§ Rows
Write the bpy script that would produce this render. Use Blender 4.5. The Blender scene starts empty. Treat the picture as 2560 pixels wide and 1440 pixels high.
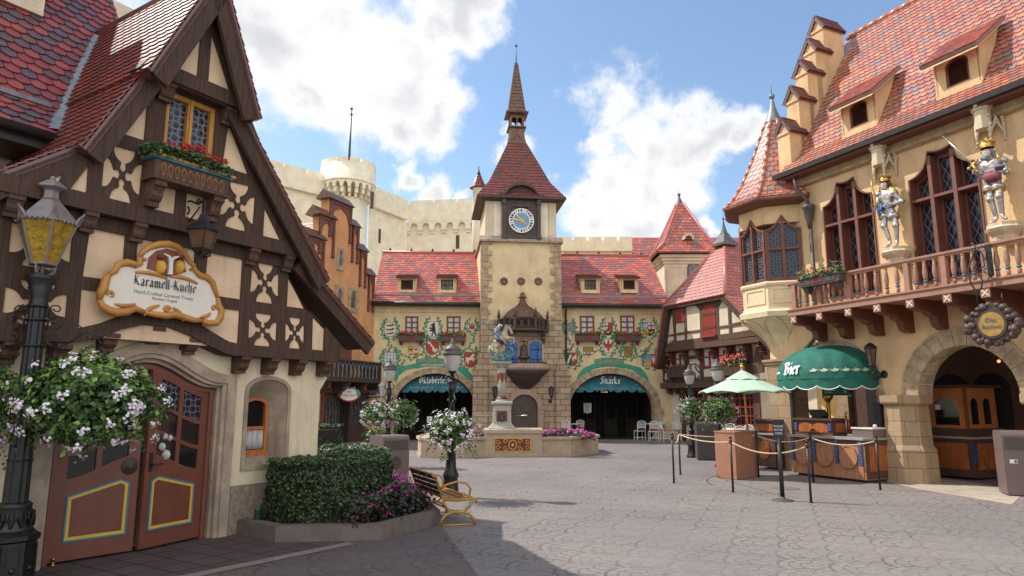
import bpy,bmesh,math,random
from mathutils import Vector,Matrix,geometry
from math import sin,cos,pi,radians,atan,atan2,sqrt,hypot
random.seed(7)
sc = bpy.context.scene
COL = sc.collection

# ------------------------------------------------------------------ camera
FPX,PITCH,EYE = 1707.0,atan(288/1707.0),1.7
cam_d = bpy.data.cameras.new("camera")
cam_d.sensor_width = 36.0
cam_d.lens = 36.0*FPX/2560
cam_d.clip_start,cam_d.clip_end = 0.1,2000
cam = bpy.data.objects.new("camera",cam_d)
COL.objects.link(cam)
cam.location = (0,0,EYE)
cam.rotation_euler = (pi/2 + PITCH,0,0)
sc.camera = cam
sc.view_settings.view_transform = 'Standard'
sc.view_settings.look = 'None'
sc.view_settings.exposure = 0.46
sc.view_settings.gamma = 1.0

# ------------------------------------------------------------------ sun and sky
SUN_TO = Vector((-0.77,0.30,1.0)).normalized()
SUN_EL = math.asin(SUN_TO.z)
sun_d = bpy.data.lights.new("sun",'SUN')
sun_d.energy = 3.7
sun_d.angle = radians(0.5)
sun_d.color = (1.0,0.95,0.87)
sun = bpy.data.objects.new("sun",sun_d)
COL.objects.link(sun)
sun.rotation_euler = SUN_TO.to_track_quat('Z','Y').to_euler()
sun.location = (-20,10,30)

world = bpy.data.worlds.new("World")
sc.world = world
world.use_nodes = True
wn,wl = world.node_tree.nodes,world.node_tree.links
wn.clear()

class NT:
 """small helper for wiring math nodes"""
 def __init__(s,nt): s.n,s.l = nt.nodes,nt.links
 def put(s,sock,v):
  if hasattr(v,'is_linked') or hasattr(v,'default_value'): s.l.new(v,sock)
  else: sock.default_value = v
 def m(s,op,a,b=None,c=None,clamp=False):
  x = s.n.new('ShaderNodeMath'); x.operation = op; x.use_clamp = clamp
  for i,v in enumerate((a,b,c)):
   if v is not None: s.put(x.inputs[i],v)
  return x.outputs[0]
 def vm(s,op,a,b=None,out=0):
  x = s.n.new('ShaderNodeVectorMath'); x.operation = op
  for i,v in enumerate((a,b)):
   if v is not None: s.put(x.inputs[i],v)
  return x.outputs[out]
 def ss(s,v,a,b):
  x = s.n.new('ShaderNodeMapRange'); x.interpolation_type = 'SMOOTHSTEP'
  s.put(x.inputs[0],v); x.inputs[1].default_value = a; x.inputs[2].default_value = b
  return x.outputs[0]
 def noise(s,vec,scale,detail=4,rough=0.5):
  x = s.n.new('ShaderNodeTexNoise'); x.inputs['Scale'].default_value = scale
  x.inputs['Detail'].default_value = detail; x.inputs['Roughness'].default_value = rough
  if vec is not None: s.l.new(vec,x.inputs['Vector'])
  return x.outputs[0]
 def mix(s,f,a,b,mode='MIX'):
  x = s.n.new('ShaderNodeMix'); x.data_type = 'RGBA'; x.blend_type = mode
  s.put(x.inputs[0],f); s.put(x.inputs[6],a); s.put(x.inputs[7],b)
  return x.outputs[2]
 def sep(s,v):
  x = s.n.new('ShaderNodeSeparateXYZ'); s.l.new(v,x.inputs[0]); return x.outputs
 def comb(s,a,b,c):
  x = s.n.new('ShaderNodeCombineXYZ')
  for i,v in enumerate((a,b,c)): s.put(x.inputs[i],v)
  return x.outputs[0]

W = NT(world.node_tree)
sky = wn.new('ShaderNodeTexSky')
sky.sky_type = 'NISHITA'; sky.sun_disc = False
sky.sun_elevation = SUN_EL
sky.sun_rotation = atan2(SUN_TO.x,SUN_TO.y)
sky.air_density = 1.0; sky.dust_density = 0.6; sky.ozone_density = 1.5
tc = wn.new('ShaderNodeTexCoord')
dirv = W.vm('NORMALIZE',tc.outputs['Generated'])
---
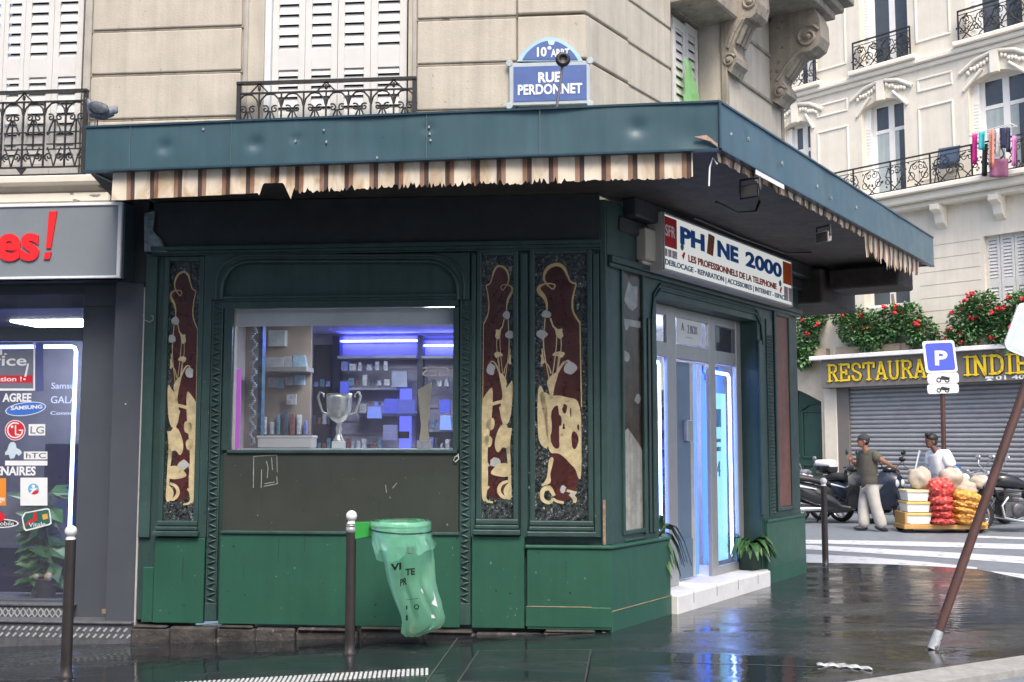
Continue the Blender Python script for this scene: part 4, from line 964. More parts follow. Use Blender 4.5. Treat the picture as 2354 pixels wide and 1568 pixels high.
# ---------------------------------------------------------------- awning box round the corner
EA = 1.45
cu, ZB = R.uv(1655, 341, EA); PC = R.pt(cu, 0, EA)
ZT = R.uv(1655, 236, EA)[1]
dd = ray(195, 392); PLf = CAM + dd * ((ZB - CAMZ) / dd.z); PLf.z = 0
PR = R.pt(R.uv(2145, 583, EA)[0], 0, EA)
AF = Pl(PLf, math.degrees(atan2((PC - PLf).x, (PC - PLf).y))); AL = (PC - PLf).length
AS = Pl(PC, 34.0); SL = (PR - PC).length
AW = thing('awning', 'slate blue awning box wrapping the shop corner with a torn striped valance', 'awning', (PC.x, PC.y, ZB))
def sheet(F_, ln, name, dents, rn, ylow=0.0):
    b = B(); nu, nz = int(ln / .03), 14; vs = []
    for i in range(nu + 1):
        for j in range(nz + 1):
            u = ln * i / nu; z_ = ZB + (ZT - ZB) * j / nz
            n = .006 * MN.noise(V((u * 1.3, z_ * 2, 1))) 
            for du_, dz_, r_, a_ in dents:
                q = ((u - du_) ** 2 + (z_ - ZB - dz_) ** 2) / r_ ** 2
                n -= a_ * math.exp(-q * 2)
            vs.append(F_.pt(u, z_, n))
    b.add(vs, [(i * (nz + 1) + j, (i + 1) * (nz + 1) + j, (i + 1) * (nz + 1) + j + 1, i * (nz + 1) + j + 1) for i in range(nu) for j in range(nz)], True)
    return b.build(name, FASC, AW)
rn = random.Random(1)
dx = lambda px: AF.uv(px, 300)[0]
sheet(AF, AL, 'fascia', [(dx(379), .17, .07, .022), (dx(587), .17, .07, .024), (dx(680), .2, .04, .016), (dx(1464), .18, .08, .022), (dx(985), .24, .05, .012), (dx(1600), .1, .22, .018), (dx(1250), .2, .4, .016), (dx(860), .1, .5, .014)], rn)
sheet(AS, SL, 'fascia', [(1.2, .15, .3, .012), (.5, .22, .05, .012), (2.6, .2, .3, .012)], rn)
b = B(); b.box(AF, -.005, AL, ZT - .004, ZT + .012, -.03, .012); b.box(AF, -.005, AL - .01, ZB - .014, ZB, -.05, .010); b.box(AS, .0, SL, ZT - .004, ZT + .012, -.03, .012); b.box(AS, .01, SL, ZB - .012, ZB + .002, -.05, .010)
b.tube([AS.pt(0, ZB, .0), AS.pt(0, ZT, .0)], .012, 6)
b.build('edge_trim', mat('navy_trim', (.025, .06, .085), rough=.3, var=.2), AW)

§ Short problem
Write out the lines from the one containing "Write the bpy" down to the one containing "sc.view_settings.gamma = 1.0", both included, exactly as they appear. Leave out any pictures.

§ Solution
Write the bpy script that would produce this render. Use Blender 4.5. The Blender scene starts empty. Treat the picture as 2560 pixels wide and 1440 pixels high.
import bpy,bmesh,math,random
from mathutils import Vector,Matrix,geometry
from math import sin,cos,pi,radians,atan,atan2,sqrt,hypot
random.seed(7)
sc = bpy.context.scene
COL = sc.collection

# ------------------------------------------------------------------ camera
FPX,PITCH,EYE = 1707.0,atan(288/1707.0),1.7
cam_d = bpy.data.cameras.new("camera")
cam_d.sensor_width = 36.0
cam_d.lens = 36.0*FPX/2560
cam_d.clip_start,cam_d.clip_end = 0.1,2000
cam = bpy.data.objects.new("camera",cam_d)
COL.objects.link(cam)
cam.location = (0,0,EYE)
cam.rotation_euler = (pi/2 + PITCH,0,0)
sc.camera = cam
sc.view_settings.view_transform = 'Standard'
sc.view_settings.look = 'None'
sc.view_settings.exposure = 0.46
sc.view_settings.gamma = 1.0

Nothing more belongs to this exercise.